Written task |
Check each line below for the word "Take" and give the number of lines that have it, nothing more.

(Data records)
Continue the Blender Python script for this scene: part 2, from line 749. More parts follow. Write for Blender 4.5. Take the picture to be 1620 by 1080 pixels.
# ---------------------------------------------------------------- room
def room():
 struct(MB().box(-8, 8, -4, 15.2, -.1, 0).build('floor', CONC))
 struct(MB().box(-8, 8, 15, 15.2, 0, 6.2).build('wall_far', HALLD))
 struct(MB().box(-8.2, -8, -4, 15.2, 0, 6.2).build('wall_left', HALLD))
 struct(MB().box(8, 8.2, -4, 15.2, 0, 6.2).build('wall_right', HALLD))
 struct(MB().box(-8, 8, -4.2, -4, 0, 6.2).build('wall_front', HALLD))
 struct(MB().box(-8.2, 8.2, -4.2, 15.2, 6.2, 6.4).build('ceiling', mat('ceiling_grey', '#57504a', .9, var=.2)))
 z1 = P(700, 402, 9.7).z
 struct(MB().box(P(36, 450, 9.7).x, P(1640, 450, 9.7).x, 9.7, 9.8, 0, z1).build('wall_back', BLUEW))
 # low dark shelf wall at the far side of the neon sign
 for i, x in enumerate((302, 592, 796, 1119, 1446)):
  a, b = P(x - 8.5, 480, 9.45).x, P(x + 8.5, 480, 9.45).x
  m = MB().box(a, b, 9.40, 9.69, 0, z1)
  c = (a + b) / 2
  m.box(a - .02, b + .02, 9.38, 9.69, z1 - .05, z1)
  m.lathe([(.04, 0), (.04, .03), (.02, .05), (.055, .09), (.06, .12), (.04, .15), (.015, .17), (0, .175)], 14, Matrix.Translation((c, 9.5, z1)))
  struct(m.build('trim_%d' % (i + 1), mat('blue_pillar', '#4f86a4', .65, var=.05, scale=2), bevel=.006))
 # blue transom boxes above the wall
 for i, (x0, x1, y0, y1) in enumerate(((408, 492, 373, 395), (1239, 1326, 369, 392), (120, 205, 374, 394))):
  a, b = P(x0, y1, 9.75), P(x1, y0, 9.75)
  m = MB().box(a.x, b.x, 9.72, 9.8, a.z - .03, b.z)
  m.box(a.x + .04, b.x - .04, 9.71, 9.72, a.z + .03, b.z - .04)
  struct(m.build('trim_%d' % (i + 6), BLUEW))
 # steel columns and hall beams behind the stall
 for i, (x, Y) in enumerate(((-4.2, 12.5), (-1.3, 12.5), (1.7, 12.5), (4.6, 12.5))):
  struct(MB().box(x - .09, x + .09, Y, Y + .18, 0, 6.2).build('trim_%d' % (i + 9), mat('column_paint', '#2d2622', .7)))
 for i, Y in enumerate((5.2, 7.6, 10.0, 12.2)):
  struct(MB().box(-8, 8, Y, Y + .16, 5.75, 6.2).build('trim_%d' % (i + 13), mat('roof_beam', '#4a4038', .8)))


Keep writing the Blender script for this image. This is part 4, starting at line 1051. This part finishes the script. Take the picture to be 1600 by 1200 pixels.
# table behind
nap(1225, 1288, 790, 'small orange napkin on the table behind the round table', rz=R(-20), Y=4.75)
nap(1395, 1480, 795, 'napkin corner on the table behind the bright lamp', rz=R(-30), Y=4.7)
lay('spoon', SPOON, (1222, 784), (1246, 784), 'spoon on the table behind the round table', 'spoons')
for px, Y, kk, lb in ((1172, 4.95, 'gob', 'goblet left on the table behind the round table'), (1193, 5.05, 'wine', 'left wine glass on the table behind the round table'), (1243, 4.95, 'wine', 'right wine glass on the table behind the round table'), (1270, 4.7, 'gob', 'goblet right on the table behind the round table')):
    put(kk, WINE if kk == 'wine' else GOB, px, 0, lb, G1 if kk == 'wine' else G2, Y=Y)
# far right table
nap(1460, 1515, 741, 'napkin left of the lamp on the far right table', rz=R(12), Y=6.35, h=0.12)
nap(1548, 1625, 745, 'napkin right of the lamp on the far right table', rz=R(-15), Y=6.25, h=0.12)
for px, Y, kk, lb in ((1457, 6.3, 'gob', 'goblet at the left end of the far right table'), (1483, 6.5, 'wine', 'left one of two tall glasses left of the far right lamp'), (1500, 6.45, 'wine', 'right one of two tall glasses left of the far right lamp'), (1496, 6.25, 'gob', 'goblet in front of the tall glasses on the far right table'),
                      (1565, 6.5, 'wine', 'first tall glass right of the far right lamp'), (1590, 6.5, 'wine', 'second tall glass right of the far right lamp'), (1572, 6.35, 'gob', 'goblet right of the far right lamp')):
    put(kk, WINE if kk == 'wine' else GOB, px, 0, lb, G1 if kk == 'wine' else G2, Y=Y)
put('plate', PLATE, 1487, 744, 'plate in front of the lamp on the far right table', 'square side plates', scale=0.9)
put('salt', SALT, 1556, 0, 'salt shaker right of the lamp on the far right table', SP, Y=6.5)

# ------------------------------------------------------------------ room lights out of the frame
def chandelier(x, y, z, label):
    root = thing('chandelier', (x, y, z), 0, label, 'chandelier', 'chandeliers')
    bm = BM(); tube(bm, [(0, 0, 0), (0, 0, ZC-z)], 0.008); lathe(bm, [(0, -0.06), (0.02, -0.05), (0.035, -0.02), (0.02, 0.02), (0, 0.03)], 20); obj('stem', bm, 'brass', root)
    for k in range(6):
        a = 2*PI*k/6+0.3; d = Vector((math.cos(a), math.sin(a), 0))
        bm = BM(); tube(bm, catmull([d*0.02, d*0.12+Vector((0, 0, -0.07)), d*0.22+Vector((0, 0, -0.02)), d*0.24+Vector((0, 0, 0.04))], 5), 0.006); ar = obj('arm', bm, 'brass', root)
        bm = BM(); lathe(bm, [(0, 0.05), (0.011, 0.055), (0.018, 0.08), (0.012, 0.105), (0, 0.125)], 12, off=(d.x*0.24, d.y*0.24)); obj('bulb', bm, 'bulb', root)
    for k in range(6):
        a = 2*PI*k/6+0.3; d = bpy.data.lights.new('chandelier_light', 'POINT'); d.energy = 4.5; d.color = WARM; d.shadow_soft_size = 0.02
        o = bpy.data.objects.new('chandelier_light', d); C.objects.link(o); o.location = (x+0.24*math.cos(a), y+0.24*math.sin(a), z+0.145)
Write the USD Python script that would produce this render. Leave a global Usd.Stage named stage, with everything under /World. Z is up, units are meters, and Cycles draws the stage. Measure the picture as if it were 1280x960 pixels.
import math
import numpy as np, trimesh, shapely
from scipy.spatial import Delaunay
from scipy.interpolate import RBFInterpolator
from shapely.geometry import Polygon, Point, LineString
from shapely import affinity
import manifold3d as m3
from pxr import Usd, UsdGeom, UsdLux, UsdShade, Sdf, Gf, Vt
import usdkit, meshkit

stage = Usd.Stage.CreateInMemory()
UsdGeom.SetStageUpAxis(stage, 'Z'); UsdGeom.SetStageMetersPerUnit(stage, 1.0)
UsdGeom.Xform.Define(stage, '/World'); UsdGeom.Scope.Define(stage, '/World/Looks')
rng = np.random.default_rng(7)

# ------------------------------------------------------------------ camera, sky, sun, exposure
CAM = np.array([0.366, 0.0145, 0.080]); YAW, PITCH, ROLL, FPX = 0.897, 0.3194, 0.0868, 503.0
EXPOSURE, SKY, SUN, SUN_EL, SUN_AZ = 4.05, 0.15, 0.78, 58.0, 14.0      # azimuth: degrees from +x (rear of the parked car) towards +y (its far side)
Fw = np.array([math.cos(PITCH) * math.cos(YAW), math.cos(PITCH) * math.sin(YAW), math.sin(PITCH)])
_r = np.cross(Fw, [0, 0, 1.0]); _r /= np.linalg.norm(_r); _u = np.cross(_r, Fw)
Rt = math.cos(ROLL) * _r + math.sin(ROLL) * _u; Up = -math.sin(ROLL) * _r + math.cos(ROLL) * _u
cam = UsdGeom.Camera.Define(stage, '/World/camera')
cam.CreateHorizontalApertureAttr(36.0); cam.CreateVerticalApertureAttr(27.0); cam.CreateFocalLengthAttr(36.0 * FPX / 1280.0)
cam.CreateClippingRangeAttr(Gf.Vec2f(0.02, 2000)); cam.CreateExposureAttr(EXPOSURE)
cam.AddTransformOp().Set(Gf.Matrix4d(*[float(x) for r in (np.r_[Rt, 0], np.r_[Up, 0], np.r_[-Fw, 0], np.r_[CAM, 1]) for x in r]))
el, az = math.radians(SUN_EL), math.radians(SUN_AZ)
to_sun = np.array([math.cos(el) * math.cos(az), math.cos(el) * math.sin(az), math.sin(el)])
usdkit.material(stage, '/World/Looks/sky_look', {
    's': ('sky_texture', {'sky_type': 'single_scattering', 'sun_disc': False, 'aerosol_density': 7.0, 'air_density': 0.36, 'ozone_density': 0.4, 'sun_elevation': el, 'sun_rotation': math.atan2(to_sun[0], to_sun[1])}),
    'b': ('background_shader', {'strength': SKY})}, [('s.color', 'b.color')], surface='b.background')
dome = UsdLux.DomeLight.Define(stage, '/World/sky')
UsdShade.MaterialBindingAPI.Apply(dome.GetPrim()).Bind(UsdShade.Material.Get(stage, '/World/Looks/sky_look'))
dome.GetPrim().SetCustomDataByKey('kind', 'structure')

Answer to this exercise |
2